Kevin Knox, vice president of AMD's commercial business, said in an interview at CNET's New York office that the chipmaker is set to ship Barcelona B3 parts to OEMs by the end of March. These Barcelona chips will land in OEM systems in April.

Knox said hardware vendors will "have every configuration across markets," but not all at once. The timeline for Barcelona server rollouts will depend on each vendor. The big question is what AMD's demand curve will look like.

According to Knox, AMD customers have been giving the chipmaker hell over the Barcelona delays, which were caused by an errata. Knox, however, looked on the bright side and noted that angry customers aren't always a bad thing. First, Knox reckons that there's pent-up demand. And second, it's better to have customers yell at you than write the company off completely. The customer clamoring for Barcelona could have went with Intel.

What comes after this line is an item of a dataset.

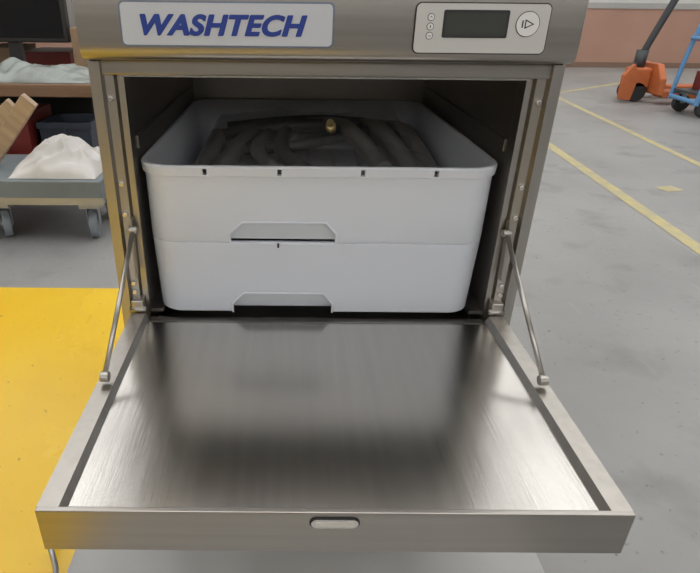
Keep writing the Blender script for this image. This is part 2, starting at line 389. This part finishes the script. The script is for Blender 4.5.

How's that for the lemons into lemonade treatment?

In fact, Knox was optimistic enough to note that AMD may not be able to meet initial Barcelona demand, but added that the chipmaker is ready for volume production.

Other odds and ends:

  • AMD's Barcelona pitch to customers. AMD is positioning to customers that pick a chip on a host of factors beyond raw speed. A cynic would note that's because Barcelona will just be in the ballpark with Intel on speed. However, there is some merit to AMD's argument. Barcelona has more embedded hooks for virtualization and makes a compelling case on balancing power with performance. "Customers are moving away from one dimensional criteria," argued Knox, adding that the criterion varies by industry.

  • The importance of the HPC market. On Monday, I noted Sun's HPC sales pitch and asked Knox about the perks--given AMD was in on a deal with the Texas Advanced Computer Center. So does a big HPC win lead to better corporate adoption? Knox said HPC deals don't directly translate to corporate wins, but help "as a proof point" of what's possible. He also noted that the race is on for the first petaflop system.